The EPA says it will begin enforcing the rule in October 2010, and renovators must complete the training and certification before January 1, 2011. There are a few exceptions to the regulations. The EPA will not police minor repairs that disturb less than six square feet, or exterior work that disturbs less than 20 square feet. Nor will they inspect houses that test lead-free by a Certified Risk Assessor, Lead Inspector, or Certified Renovator. Also, property owners who perform renovation, repair, and painting work themselves will not be required to follow the EPA guidelines.

Two industry associations, the National Association of Home Builders and the National Association of the Remodeling Industry, have been lobbying to get the RRP dates pushed back to provide more time for remodelers and contractors to get the necessary training and documentation.
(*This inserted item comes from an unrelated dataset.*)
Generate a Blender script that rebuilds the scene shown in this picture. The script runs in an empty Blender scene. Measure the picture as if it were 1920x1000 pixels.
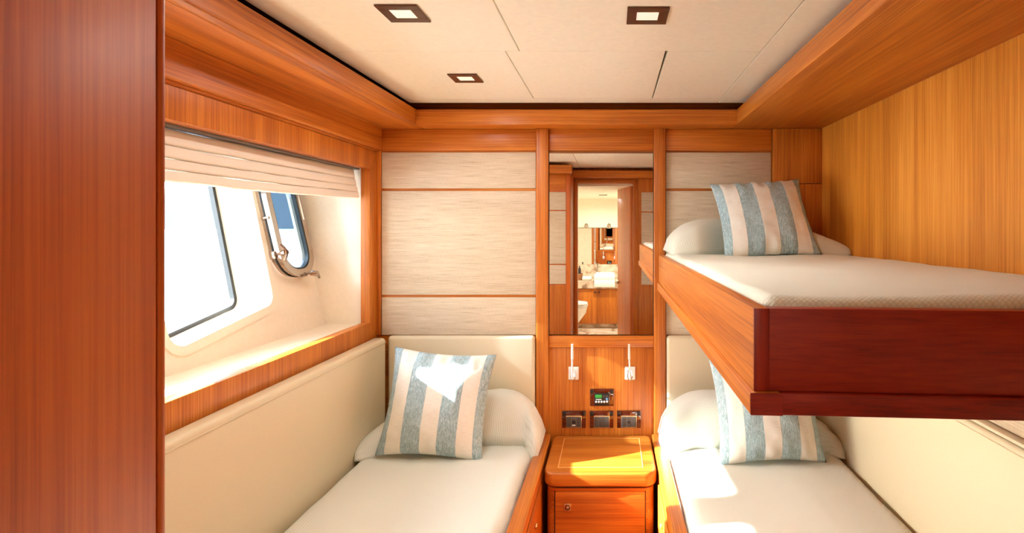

An important component of the original law was something called an 'Owner-occupant Opt-out Acknowledgment.' The opt-out provision took into account that if no child under the age of six or a pregnant woman reside in the structure, and if the property is not a 'child-occupied' facility (such as a day care or a school), then the building owner could allow the professional contractor to forgo using the lead-safe work practices.

In a surprise move, the EPA removed the opt-out provision in May 2010. For contractors, that means the RRP rule needs to be followed on every job where lead paint could possibly exist or the professionals would open themselves up to fines or possibly jail time.